Close up of the red Peackock Record label for Big Mama Thornton's "Hound Dog" release.

Usually our “Off the Record” posts focus on one of our Radio Bristol DJs. Today, however, we asked Amythyst Kiah, one of our favorite artists, to tell us all about a song, record or artist she loves.

Throughout my musical and personal journey as an artist, I’ve been inspired by a variety of musicians in a broad range of genres. Although there are certain ones that invoke strong feelings of nostalgia for me (for instance, 1990s grunge rock and R&B), I’ve never been one to attach my identity to a genre of music ­­– rather I’ve always been more drawn to the use of melody, arrangement, and grit.

As I started digging into earlier eras of popular music, there are two songs in particular, however, that have had a huge impact on me as a singer and songwriter in my mid-20s: “Hound Dog,” performed by Big Mama Thornton, and “Four Women,” written and performed by Nina Simone. These are important songs because of their place in popular music history, but they are also significant because behind both songs are women who weren’t initially accepted by their own peers in the music world because of their race.

“Hound Dog” was made internationally popular by Elvis Presley in 1956, and it is considered one of the most influential rock & roll songs. However, Big Mama Thornton was the first person to record the song in 1952.

https://www.youtube.com/watch?v=IgmKhIxMxdI

Written by Jerry Leiber and Michael Stroller, Thornton recorded the song on Peacock Records, and it was released four years prior to Presley’s recording. Her version has become my favorite. There is a certain rawness about her vocal delivery and the call-and-response between the lead guitarist and her voice that is simply captivating.

Thornton’s version would go on to influence other rock & roll singers, including Presley, and it was inducted into the Rock & Roll Hall of Fame in 2013. Despite this, Thornton revealed in a 1971 interview (Gunsmoke Blues, 2004) that Presley refused to do a show with her.

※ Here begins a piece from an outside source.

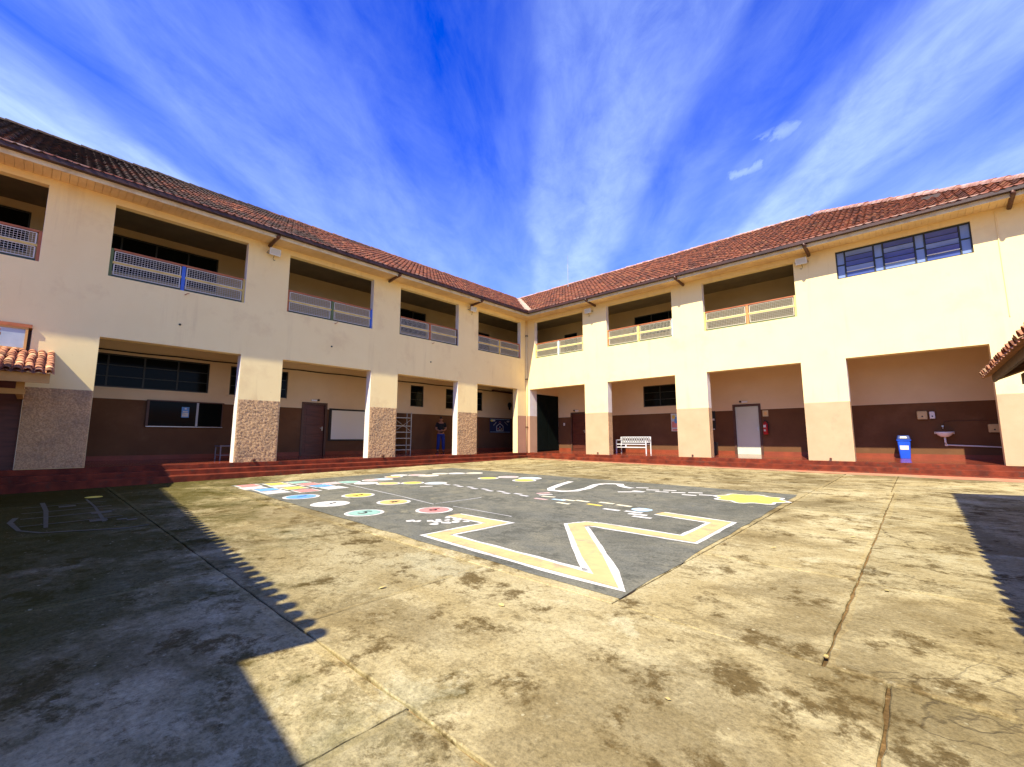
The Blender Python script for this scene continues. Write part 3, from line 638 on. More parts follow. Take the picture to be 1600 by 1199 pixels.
# the tile profile must run the same hand on both slopes: across-axis x up-axis = outward normal
tile_field(O, Vector((0, 1, 0)), Vector((-CT, 0, ST)), Vector((ST, 0, CT)), (-26.6, RUN + .3), 'tileL', rl, lambda s, d: s < d - .10 and s > -26.6)
tile_field(O, Vector((1, 0, 0)), Vector((0, CT, ST)), Vector((0, -ST, CT)), (-RUN, XE + EO), 'tileR', rr_, lambda s, d: s > -d + .02 and s < (XE - EO) - d - .12)
def caps(p0, p1, m, parent, rad=.11, step=.36, name='ridge_caps'):
    p0 = Vector(p0); p1 = Vector(p1); L = (p1 - p0).length; d = (p1 - p0).normalized(); sd = d.cross(Vector((0, 0, 1))).normalized(); up = sd.cross(d); mb = MB(); n = int(L / step)
    for k in range(n):
        a = p0 + d * (k * step); b = p0 + d * ((k + 1) * step + .04); rs = (rad * random.uniform(.95, 1.1), rad * .86); q = []
        j = up * random.uniform(-.012, .012)
        for p, rd in ((a, rs[0]), (b, rs[1])):
            for i in range(7):
                t = math.pi * i / 6; q.append(p + j + sd * math.cos(t) * rd + up * (math.sin(t) * rd - .02))
        mb.add(q, [(i, i + 1, i + 8, i + 7) for i in range(6)] + [tuple(range(7))])
    o = mb.build(name, m, parent, smooth=False); o['kind'] = 'stuff'; return o
caps((r, -27.6, rz - .04), (r, -r, rz - .04), 'tileL', rl, .12); caps((r, -r, rz - .04), (XR, -r, rz - .04), 'mortar', rr_, .11); caps((XE, -EO, EZ - .03), (XR, -r, rz - .05), 'mortar', rr_, .16)
vm_ = MB(); vd = Vector((-1, 1, SL)).normalized(); sd = Vector((1, 1, 0)).normalized(); n = 24; a0 = Vector((EO + .02, -EO - .02, EZ + .02)); a1 = Vector((r, -r, rz + .0))
for k in range(n + 1):
    p = a0.lerp(a1, k / n); w = .17 + random.uniform(-.02, .02)
    vm_.v += [p - sd * w + Vector((0, 0, .035 + .05)), p + Vector((0, 0, .03)), p + sd * w + Vector((0, 0, .035 + .05))]
for k in range(n): a = 3 * k; vm_.f += [(a, a + 1, a + 4, a + 3), (a + 1, a + 2, a + 5, a + 4)]
vm_.build('valley_flashing', 'valley', bld)
m = MB(); m.tube([(-.37, 4.6, 10.6), (-.37, 4.6, 12.3)], .02, 6); m.tube([(-.37, 4.6, 12.3), (-.37, 4.6, 12.9)], .01, 5); m.build('roof_antenna', 'steel', bld)
m = MB(); m.box((16.3, 1.0, 8.62), (16.75, 1.35, 8.83)); m.build('roof_vent', 'gutter', rr_)

# ------------------------------------------------------------------ balcony railings
def railing(mp, u0, u1, cols, wire=.0065):
    l, c, rt = cols; w = .068; t = .06; zt = ZS + .80
    root = MB(); root.box(mp(u0 + w, zt - .045, t - .012), mp(u1 - w, zt, t + .06)); root = root.build('railing', 'r_red', bld)
    def bx(nm, m, a, b, za, zb, ta=0.0, tb=.05): q = MB(); q.box(mp(a, za, t + ta), mp(b, zb, t + tb)); return q.build(nm, m, root)
    bx('post', l, u0 + .003, u0 + w, ZS + .003, zt - .002); bx('post', rt, u1 - w, u1 - .003, ZS + .003, zt - .002); uc = (u0 + u1) / 2
    bx('post', c, uc - w / 2 - .01, uc + w / 2 + .01, ZS + .003, zt - .05, -.006, .045)
    mid = ZS + .395
    for a, b in ((u0 + w, uc - w / 2 - .01), (uc + w / 2 + .01, u1 - w)):
        bx('rail', 'r_yellow' if mp is mapL else 'r_ylite', a, b, mid - .008, mid + .052); bx('rail', 'r_dgreen2' if mp is mapL else 'r_green', a, b, ZS + .02, ZS + .06)
        for za, zb in ((ZS + .085, mid - .02), (mid + .06, zt - .07)):
            q = MB(); ua, ub = a + .035, b - .035; n = int((ub - ua) / .062)
            for k in range(n + 1): uu = ua + (ub - ua) * k / n; e = .012 if k in (0, n) else wire / 2; q.box(mp(uu - e, za, t + .015), mp(uu + e, zb, t + .015 + 2 * e))
            nz = 5
            for k in range(nz + 1): zz = za + (zb - za) * k / nz; e = .010 if k in (0, nz) else wire / 2; q.box(mp(ua, zz - e, t + .0145 - e * .5), mp(ub, zz + e, t + .0145 + e))
            q.build('wire_mesh_panel', 'wire' if mp is mapL else 'wire2', root, fix=False)
    return root
RC = lambda *a: tuple('r_' + x for x in a)
# mapL runs from the inner corner outwards, so (first, middle, last) are right-to-left in view
for (a, b), c in zip(UP_L, [RC('red', 'yellow', 'brown'), RC('brown', 'red', 'brown'), RC('blue', 'green', 'red'), RC('yellow', 'blue', 'green'), RC('red', 'blue', 'green')]): railing(mapL, a, b, c)
for (a, b), c in zip(UP_R, [RC('ylite', 'lblue', 'yellow'), RC('orange', 'ylite', 'lblue'), RC('ylite', 'orange', 'ylite')]): railing(mapR, a, b, c)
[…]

It would only be in the late 1960s when Janis Joplin, who recorded Thornton’s song “Ball and Chain,” would not only formally recognize her as an influence, but ask her to open for her for a couple of concerts. This gives a little insight into the issues that the music industry caused for women of color – something as simple as being recognized for her work was a challenge in and of itself.

Check out Big Mama Thornton’s 1965 live performance here:

Nine Simone’s “Four Women” was a single from her 1966 album release, Wild as the Wind. It chronicles the lives of four black female characters from slavery to the present era: Aunt Sarah, Saffronia, Sweet Thing, and Peaches. Each woman experiences the effects of slavery in a different way. Aunt Sarah is presented as a slave who can take the pain; Saffronia’s birth was the product of the rape of a black woman by a rich, white man; Sweet Thing is a prostitute – historically women of color have been disproportionately put in positions of poverty where prostitution might be seen as the most effective way to make money to survive. And Peaches, who is the last of the four women and of the latest era, is justifiably upset about the plight of her parents and ancestors and has developed the thickest of skins in order to protect herself, presumably from the very things that haunt the other three women in the song: physical abuse, rape, and the hands of strange men.

What’s particularly intriguing about this song is that it offers no solutions; it is simply a telling of four experiences of women of different shades of brown and the struggles that each one faces. Simone herself would face racism herself at a very young age when she applied for the Curtis Institute of Music in Philadelphia and was denied entry, despite her talents, because of her race (two days before her death, they gave her an honorary degree). Nonetheless, from playing classical music to playing “the devil’s music,” according to her pastor mother and religious family, Simone had a harrowing journey as a musician and as a woman, an experience which is expressed in this powerful song – one of many she wrote as critiques and reflections on the realities of racism during the Civil Rights movement.